>> BEGIN DATASET CONTENT
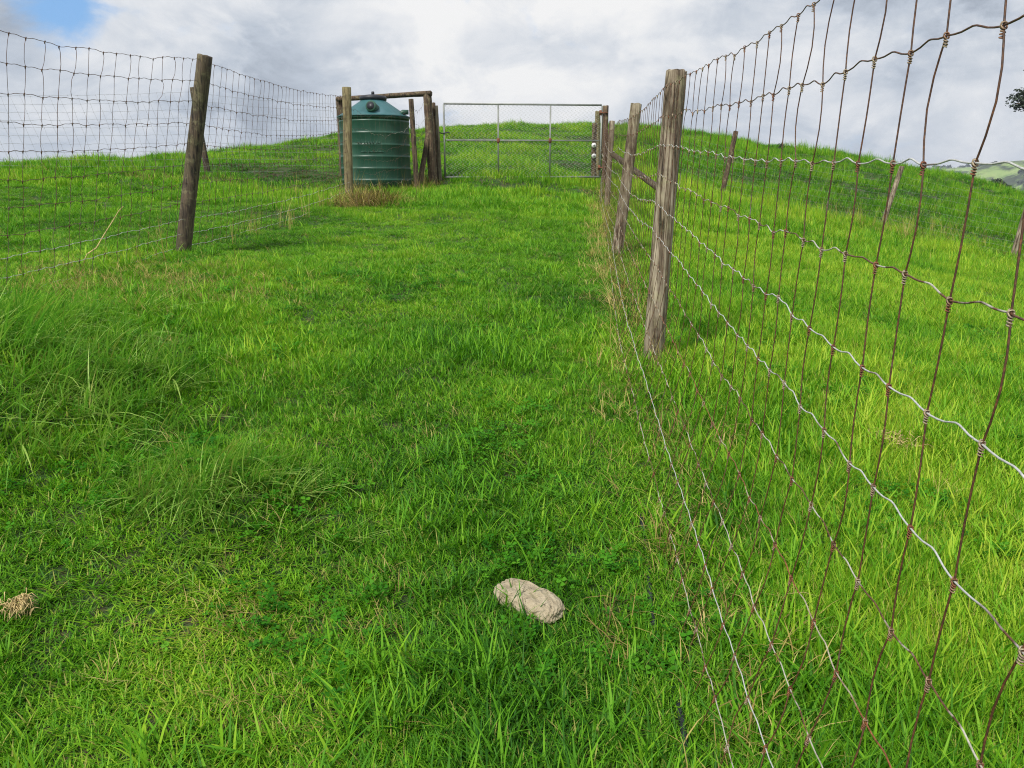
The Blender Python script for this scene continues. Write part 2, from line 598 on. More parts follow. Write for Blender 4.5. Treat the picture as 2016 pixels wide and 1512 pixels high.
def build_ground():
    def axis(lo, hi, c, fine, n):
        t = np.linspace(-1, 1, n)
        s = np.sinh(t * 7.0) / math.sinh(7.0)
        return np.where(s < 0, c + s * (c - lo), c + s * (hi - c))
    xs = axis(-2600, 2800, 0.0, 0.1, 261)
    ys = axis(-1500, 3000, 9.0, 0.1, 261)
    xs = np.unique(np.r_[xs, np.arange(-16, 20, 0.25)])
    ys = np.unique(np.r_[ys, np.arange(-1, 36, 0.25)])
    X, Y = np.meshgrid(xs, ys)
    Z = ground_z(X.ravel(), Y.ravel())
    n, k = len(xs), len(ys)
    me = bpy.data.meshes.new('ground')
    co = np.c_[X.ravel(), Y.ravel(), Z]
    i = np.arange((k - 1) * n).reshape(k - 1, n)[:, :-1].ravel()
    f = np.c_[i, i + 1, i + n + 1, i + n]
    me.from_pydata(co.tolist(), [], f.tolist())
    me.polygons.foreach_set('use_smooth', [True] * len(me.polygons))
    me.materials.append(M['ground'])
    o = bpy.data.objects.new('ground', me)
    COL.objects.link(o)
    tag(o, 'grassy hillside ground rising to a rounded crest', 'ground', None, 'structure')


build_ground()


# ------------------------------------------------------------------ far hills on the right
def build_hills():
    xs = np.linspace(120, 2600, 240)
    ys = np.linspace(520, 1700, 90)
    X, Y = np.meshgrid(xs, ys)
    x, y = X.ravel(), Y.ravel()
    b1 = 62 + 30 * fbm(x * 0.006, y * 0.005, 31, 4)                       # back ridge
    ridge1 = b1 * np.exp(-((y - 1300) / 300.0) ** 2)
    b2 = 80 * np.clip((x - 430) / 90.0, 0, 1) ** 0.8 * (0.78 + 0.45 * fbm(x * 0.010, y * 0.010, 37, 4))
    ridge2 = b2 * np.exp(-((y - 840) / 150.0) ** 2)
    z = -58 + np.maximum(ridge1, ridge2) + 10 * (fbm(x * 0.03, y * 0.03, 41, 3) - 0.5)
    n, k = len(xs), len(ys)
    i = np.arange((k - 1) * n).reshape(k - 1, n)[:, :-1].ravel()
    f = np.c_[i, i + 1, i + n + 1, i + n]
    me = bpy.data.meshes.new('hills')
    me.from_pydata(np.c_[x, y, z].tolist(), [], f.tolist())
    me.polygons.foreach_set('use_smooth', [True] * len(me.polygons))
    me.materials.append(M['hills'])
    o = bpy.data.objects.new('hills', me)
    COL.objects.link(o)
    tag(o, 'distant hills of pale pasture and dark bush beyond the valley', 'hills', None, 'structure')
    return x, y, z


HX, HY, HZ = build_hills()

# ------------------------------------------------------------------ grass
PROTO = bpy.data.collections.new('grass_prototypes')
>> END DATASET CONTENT
REQUIREMENT:
Copy out all of the data word for word. Do not carry over any picture.

PROBLEM SOLUTION:
The Blender Python script for this scene continues. Write part 2, from line 598 on. More parts follow. Write for Blender 4.5. Treat the picture as 2016 pixels wide and 1512 pixels high.
def build_ground():
    def axis(lo, hi, c, fine, n):
        t = np.linspace(-1, 1, n)
        s = np.sinh(t * 7.0) / math.sinh(7.0)
        return np.where(s < 0, c + s * (c - lo), c + s * (hi - c))
    xs = axis(-2600, 2800, 0.0, 0.1, 261)
    ys = axis(-1500, 3000, 9.0, 0.1, 261)
    xs = np.unique(np.r_[xs, np.arange(-16, 20, 0.25)])
    ys = np.unique(np.r_[ys, np.arange(-1, 36, 0.25)])
    X, Y = np.meshgrid(xs, ys)
    Z = ground_z(X.ravel(), Y.ravel())
    n, k = len(xs), len(ys)
    me = bpy.data.meshes.new('ground')
    co = np.c_[X.ravel(), Y.ravel(), Z]
    i = np.arange((k - 1) * n).reshape(k - 1, n)[:, :-1].ravel()
    f = np.c_[i, i + 1, i + n + 1, i + n]
    me.from_pydata(co.tolist(), [], f.tolist())
    me.polygons.foreach_set('use_smooth', [True] * len(me.polygons))
    me.materials.append(M['ground'])
    o = bpy.data.objects.new('ground', me)
    COL.objects.link(o)
    tag(o, 'grassy hillside ground rising to a rounded crest', 'ground', None, 'structure')


build_ground()


# ------------------------------------------------------------------ far hills on the right
def build_hills():
    xs = np.linspace(120, 2600, 240)
    ys = np.linspace(520, 1700, 90)
    X, Y = np.meshgrid(xs, ys)
    x, y = X.ravel(), Y.ravel()
    b1 = 62 + 30 * fbm(x * 0.006, y * 0.005, 31, 4)                       # back ridge
    ridge1 = b1 * np.exp(-((y - 1300) / 300.0) ** 2)
    b2 = 80 * np.clip((x - 430) / 90.0, 0, 1) ** 0.8 * (0.78 + 0.45 * fbm(x * 0.010, y * 0.010, 37, 4))
    ridge2 = b2 * np.exp(-((y - 840) / 150.0) ** 2)
    z = -58 + np.maximum(ridge1, ridge2) + 10 * (fbm(x * 0.03, y * 0.03, 41, 3) - 0.5)
    n, k = len(xs), len(ys)
    i = np.arange((k - 1) * n).reshape(k - 1, n)[:, :-1].ravel()
    f = np.c_[i, i + 1, i + n + 1, i + n]
    me = bpy.data.meshes.new('hills')
    me.from_pydata(np.c_[x, y, z].tolist(), [], f.tolist())
    me.polygons.foreach_set('use_smooth', [True] * len(me.polygons))
    me.materials.append(M['hills'])
    o = bpy.data.objects.new('hills', me)
    COL.objects.link(o)
    tag(o, 'distant hills of pale pasture and dark bush beyond the valley', 'hills', None, 'structure')
    return x, y, z


HX, HY, HZ = build_hills()

# ------------------------------------------------------------------ grass
PROTO = bpy.data.collections.new('grass_prototypes')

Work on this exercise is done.